■ Exercise brief
Below are some records. Reproduce them exactly from their first line through the line with "def wx(px, D): return (px - 200.0) / F * D", inclusive.

■ Data listing
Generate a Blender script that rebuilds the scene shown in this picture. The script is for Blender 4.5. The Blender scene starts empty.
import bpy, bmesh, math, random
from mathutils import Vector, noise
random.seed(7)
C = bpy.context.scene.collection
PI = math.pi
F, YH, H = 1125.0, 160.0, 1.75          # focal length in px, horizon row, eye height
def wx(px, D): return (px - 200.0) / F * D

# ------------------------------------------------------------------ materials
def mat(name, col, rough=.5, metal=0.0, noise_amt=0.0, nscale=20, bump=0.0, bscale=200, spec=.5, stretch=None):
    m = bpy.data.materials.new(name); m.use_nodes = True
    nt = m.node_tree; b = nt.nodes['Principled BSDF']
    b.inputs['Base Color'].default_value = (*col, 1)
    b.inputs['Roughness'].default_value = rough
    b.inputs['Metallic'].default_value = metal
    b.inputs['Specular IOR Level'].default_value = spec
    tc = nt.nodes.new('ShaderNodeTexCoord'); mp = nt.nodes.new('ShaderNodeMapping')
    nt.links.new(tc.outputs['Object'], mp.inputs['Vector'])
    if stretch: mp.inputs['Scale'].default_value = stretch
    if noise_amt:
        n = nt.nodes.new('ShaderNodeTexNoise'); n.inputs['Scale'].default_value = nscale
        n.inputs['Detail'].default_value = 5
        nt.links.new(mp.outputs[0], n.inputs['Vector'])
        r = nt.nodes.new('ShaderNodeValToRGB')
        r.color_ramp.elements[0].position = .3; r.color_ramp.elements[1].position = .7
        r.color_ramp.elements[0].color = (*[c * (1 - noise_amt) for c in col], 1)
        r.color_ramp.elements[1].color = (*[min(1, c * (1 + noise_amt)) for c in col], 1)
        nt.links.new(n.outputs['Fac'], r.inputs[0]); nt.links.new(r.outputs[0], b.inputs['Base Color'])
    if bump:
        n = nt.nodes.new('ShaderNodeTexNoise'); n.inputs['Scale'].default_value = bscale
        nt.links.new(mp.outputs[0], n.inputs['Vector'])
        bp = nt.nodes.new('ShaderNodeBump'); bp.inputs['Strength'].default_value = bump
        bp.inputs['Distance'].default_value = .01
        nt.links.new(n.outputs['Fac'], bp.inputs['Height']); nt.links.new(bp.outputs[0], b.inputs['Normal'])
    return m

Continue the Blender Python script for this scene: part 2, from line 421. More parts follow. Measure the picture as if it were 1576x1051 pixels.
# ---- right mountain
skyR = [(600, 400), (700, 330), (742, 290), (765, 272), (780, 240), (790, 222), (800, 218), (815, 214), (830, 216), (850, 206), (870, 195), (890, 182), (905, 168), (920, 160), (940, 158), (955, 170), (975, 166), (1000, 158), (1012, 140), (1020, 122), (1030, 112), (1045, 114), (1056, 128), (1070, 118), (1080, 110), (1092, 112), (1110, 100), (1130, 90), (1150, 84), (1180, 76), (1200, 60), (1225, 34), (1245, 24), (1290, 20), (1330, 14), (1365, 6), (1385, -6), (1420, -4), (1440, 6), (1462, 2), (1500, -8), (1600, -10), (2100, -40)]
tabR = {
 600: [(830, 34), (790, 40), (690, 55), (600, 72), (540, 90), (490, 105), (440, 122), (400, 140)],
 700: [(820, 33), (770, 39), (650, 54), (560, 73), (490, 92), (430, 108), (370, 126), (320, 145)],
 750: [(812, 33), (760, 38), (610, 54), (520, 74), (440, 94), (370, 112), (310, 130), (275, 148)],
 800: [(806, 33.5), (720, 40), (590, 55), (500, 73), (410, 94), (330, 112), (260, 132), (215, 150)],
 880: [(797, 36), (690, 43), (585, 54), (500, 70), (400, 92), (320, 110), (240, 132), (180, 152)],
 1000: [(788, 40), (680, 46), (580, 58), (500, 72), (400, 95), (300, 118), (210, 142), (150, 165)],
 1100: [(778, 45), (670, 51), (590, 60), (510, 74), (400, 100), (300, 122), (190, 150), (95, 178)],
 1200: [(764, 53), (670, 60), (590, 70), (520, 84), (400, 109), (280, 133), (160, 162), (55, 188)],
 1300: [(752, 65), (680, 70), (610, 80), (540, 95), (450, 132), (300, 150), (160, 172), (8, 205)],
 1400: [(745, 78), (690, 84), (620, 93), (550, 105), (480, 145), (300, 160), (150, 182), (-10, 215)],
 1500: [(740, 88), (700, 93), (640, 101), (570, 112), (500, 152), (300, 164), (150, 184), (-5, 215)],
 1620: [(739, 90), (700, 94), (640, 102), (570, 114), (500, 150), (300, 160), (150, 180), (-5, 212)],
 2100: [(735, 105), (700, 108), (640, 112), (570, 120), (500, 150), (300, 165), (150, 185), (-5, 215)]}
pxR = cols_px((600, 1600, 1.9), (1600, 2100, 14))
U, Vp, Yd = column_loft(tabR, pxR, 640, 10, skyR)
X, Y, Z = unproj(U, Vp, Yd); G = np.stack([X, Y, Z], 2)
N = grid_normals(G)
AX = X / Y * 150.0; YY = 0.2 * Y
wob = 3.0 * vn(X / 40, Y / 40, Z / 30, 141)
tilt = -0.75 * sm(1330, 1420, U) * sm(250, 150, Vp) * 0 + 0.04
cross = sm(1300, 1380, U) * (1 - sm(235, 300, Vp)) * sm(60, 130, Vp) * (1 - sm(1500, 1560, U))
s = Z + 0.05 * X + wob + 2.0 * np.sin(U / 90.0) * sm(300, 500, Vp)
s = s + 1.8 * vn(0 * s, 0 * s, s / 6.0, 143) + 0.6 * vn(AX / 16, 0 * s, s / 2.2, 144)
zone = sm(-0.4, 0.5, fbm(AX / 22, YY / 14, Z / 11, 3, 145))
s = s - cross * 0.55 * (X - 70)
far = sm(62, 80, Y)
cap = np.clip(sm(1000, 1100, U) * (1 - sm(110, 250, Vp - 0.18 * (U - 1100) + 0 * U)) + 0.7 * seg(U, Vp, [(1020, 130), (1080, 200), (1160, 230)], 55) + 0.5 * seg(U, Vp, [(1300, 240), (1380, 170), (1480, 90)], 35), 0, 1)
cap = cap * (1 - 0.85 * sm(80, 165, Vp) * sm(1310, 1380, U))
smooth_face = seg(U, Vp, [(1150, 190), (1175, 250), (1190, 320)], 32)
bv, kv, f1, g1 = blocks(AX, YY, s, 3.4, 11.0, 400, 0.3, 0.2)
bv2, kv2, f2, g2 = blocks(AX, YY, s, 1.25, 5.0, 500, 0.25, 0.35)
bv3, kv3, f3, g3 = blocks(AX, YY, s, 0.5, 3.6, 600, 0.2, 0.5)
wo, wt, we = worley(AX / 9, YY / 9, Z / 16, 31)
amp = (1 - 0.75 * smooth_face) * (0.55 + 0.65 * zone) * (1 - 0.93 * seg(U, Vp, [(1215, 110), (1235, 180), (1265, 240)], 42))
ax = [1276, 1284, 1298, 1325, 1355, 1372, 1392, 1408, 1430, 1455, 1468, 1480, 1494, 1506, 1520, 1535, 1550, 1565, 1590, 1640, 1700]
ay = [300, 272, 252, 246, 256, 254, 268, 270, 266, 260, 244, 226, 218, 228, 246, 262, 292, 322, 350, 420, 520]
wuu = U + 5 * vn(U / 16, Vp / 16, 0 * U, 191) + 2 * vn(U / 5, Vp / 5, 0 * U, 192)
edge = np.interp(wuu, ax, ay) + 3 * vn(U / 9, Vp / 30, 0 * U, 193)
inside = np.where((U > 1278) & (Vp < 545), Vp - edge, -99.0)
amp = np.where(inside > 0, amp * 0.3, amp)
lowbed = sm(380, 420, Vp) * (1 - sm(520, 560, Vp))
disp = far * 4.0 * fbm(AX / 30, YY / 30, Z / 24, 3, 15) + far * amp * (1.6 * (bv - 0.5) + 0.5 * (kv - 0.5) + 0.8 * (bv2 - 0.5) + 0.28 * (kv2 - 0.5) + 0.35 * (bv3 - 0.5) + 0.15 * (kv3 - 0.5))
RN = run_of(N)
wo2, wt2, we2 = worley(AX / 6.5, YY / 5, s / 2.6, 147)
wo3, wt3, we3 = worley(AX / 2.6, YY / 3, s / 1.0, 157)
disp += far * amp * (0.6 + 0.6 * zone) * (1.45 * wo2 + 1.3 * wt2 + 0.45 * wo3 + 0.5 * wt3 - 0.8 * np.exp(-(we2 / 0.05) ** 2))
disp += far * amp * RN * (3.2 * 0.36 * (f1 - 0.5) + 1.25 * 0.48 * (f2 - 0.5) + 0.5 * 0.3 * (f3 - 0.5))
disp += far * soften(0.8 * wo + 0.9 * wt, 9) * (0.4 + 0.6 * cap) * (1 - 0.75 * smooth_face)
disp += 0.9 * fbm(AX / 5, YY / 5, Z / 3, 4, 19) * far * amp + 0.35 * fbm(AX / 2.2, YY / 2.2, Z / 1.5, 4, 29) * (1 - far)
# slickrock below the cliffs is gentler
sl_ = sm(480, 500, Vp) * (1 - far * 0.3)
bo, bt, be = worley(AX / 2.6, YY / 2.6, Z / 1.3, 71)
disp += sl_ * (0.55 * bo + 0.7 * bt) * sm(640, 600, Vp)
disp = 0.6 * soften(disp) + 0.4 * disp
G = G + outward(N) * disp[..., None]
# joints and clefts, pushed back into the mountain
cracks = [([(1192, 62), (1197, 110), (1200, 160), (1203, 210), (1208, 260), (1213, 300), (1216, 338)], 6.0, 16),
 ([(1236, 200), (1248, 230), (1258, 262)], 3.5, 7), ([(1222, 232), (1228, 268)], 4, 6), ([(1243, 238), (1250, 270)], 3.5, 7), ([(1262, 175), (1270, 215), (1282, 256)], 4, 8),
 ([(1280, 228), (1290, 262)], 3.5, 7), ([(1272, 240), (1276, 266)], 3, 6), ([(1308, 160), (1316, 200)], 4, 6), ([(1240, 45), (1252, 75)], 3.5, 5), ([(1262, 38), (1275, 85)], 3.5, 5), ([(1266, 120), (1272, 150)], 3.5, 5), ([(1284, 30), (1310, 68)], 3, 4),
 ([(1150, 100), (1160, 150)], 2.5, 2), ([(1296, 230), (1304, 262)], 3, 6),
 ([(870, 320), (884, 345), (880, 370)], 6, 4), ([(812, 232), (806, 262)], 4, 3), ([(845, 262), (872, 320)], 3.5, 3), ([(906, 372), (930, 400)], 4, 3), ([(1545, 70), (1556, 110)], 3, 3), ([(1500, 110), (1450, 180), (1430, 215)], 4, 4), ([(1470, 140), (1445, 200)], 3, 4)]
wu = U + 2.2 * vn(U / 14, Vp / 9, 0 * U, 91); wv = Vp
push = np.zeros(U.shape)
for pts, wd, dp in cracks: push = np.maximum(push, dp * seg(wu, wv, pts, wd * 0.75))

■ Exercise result
Generate a Blender script that rebuilds the scene shown in this picture. The script is for Blender 4.5. The Blender scene starts empty.
import bpy, bmesh, math, random
from mathutils import Vector, noise
random.seed(7)
C = bpy.context.scene.collection
PI = math.pi
F, YH, H = 1125.0, 160.0, 1.75          # focal length in px, horizon row, eye height
def wx(px, D): return (px - 200.0) / F * D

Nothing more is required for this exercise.